**Problem statement:** Quote every line as written. Omit pictures.

**Data:**
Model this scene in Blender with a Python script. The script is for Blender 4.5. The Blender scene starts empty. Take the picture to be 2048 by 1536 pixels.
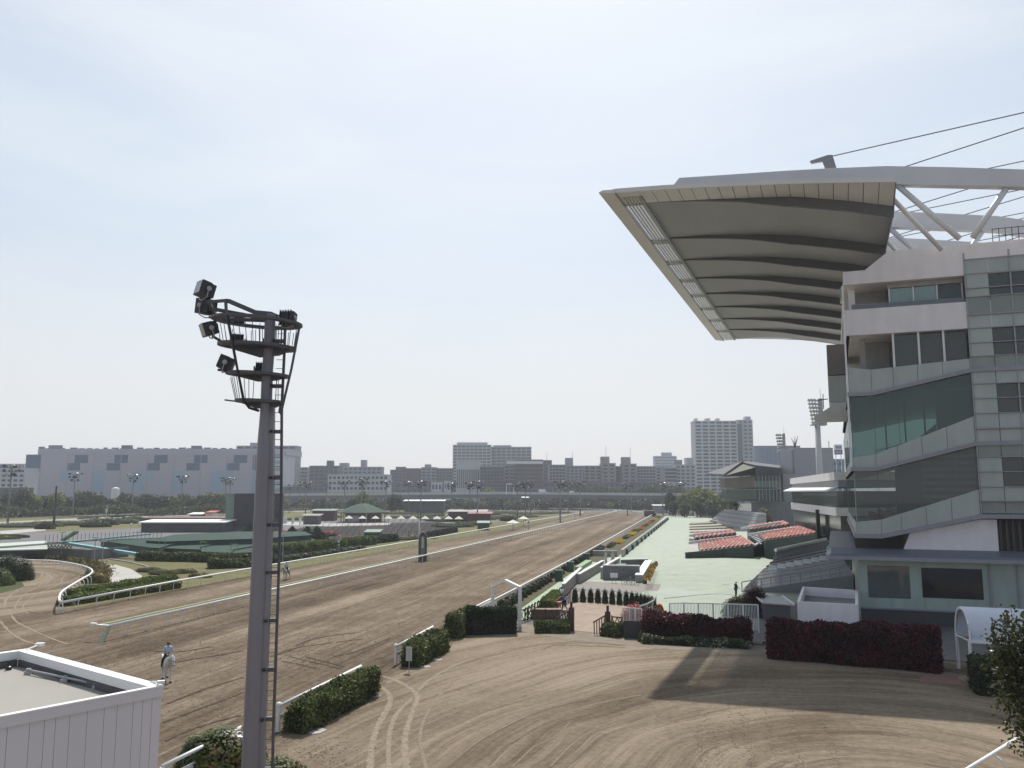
import bpy, bmesh, math, random
import numpy as np
from math import sin, cos, radians, atan, hypot, pi, sqrt, degrees
from mathutils import Vector, Matrix
S = bpy.context.scene
COL = S.collection
rnd = random.Random(7)
# ---------------------------------------------------------------- camera
F = 1680.0
TH = atan(215 / 1680)
PH = atan(366 / hypot(1680, 215))
H = 12.0
cd = bpy.data.cameras.new('camera')
cam = bpy.data.objects.new('camera', cd)
COL.objects.link(cam)
cam.location = (0, 0, H)
cam.rotation_euler = (pi / 2 + TH, 0, PH)
cd.sensor_width = 36
cd.lens = 36 * F / 2048
cd.clip_start = 0.1
cd.clip_end = 12000
S.camera = cam
# ---------------------------------------------------------------- sky, sun, exposure
SUN_EL, SUN_AZ = radians(55.5), radians(-11.0)      # azimuth from +Y towards +X
w = bpy.data.worlds.new('World')
S.world = w
w.use_nodes = True
nt = w.node_tree
bg = nt.nodes['Background']
sky = nt.nodes.new('ShaderNodeTexSky')
sky.sky_type = 'NISHITA'
sky.sun_disc = False
sky.sun_elevation = SUN_EL
sky.sun_rotation = SUN_AZ
sky.air_density = 1.0
sky.dust_density = 2.2
sky.ozone_density = 1.5
# thin high cloud: pale wisps laid over the blue
tc = nt.nodes.new('ShaderNodeTexCoord')
mp = nt.nodes.new('ShaderNodeMapping')
mp.inputs['Scale'].default_value = (1.2, 1.2, 5.0)
mp.inputs['Rotation'].default_value = (0.12, 0.25, 0.3)
nz = nt.nodes.new('ShaderNodeTexNoise')
nz.inputs['Scale'].default_value = 1.6
nz.inputs['Detail'].default_value = 7
nz.inputs['Roughness'].default_value = 0.55
nz.inputs['Distortion'].default_value = 0.6
rp = nt.nodes.new('ShaderNodeValToRGB')
rp.color_ramp.elements[0].position = 0.42
rp.color_ramp.elements[0].color = (0.50, 0.50, 0.50, 1)
rp.color_ramp.elements[1].position = 0.72
rp.color_ramp.elements[1].color = (0.80, 0.80, 0.80, 1)
mx = nt.nodes.new('ShaderNodeMixRGB')
mx.inputs['Color2'].default_value = (7.25, 7.85, 8.2, 1)
nt.links.new(tc.outputs['Generated'], mp.inputs['Vector'])
nt.links.new(mp.outputs['Vector'], nz.inputs['Vector'])
nt.links.new(nz.outputs['Fac'], rp.inputs['Fac'])
# forward scatter: thin cloud and haze are brightest towards the sun
sdv = nt.nodes.new('ShaderNodeVectorMath')
sdv.operation = 'DOT_PRODUCT'
sdv.inputs[1].default_value = (sin(SUN_AZ) * cos(SUN_EL), cos(SUN_AZ) * cos(SUN_EL), sin(SUN_EL))
nt.links.new(tc.outputs['Generated'], sdv.inputs[0])
mr = nt.nodes.new('ShaderNodeMapRange')
mr.inputs['From Min'].default_value = -0.1
mr.inputs['From Max'].default_value = 0.95
mr.inputs['To Min'].default_value = 0.05
mr.inputs['To Max'].default_value = 1.15
nt.links.new(sdv.outputs['Value'], mr.inputs['Value'])
fm = nt.nodes.new('ShaderNodeMath')
fm.operation = 'MULTIPLY'
fm.use_clamp = True
nt.links.new(rp.outputs['Color'], fm.inputs[0])
nt.links.new(mr.outputs['Result'], fm.inputs[1])
nt.links.new(fm.outputs[0], mx.inputs['Fac'])
nt.links.new(sky.outputs['Color'], mx.inputs['Color1'])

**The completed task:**
Model this scene in Blender with a Python script. The script is for Blender 4.5. The Blender scene starts empty. Take the picture to be 2048 by 1536 pixels.
import bpy, bmesh, math, random
import numpy as np
from math import sin, cos, radians, atan, hypot, pi, sqrt, degrees
from mathutils import Vector, Matrix
S = bpy.context.scene
COL = S.collection
rnd = random.Random(7)
# ---------------------------------------------------------------- camera
F = 1680.0
TH = atan(215 / 1680)
PH = atan(366 / hypot(1680, 215))
H = 12.0
cd = bpy.data.cameras.new('camera')
cam = bpy.data.objects.new('camera', cd)
COL.objects.link(cam)
cam.location = (0, 0, H)
cam.rotation_euler = (pi / 2 + TH, 0, PH)
cd.sensor_width = 36
cd.lens = 36 * F / 2048
cd.clip_start = 0.1
cd.clip_end = 12000
S.camera = cam
# ---------------------------------------------------------------- sky, sun, exposure
SUN_EL, SUN_AZ = radians(55.5), radians(-11.0)      # azimuth from +Y towards +X
w = bpy.data.worlds.new('World')
S.world = w
w.use_nodes = True
nt = w.node_tree
bg = nt.nodes['Background']
sky = nt.nodes.new('ShaderNodeTexSky')
sky.sky_type = 'NISHITA'
sky.sun_disc = False
sky.sun_elevation = SUN_EL
sky.sun_rotation = SUN_AZ
sky.air_density = 1.0
sky.dust_density = 2.2
sky.ozone_density = 1.5
# thin high cloud: pale wisps laid over the blue
tc = nt.nodes.new('ShaderNodeTexCoord')
mp = nt.nodes.new('ShaderNodeMapping')
mp.inputs['Scale'].default_value = (1.2, 1.2, 5.0)
mp.inputs['Rotation'].default_value = (0.12, 0.25, 0.3)
nz = nt.nodes.new('ShaderNodeTexNoise')
nz.inputs['Scale'].default_value = 1.6
nz.inputs['Detail'].default_value = 7
nz.inputs['Roughness'].default_value = 0.55
nz.inputs['Distortion'].default_value = 0.6
rp = nt.nodes.new('ShaderNodeValToRGB')
rp.color_ramp.elements[0].position = 0.42
rp.color_ramp.elements[0].color = (0.50, 0.50, 0.50, 1)
rp.color_ramp.elements[1].position = 0.72
rp.color_ramp.elements[1].color = (0.80, 0.80, 0.80, 1)
mx = nt.nodes.new('ShaderNodeMixRGB')
mx.inputs['Color2'].default_value = (7.25, 7.85, 8.2, 1)
nt.links.new(tc.outputs['Generated'], mp.inputs['Vector'])
nt.links.new(mp.outputs['Vector'], nz.inputs['Vector'])
nt.links.new(nz.outputs['Fac'], rp.inputs['Fac'])
# forward scatter: thin cloud and haze are brightest towards the sun
sdv = nt.nodes.new('ShaderNodeVectorMath')
sdv.operation = 'DOT_PRODUCT'
sdv.inputs[1].default_value = (sin(SUN_AZ) * cos(SUN_EL), cos(SUN_AZ) * cos(SUN_EL), sin(SUN_EL))
nt.links.new(tc.outputs['Generated'], sdv.inputs[0])
mr = nt.nodes.new('ShaderNodeMapRange')
mr.inputs['From Min'].default_value = -0.1
mr.inputs['From Max'].default_value = 0.95
mr.inputs['To Min'].default_value = 0.05
mr.inputs['To Max'].default_value = 1.15
nt.links.new(sdv.outputs['Value'], mr.inputs['Value'])
fm = nt.nodes.new('ShaderNodeMath')
fm.operation = 'MULTIPLY'
fm.use_clamp = True
nt.links.new(rp.outputs['Color'], fm.inputs[0])
nt.links.new(mr.outputs['Result'], fm.inputs[1])
nt.links.new(fm.outputs[0], mx.inputs['Fac'])
nt.links.new(sky.outputs['Color'], mx.inputs['Color1'])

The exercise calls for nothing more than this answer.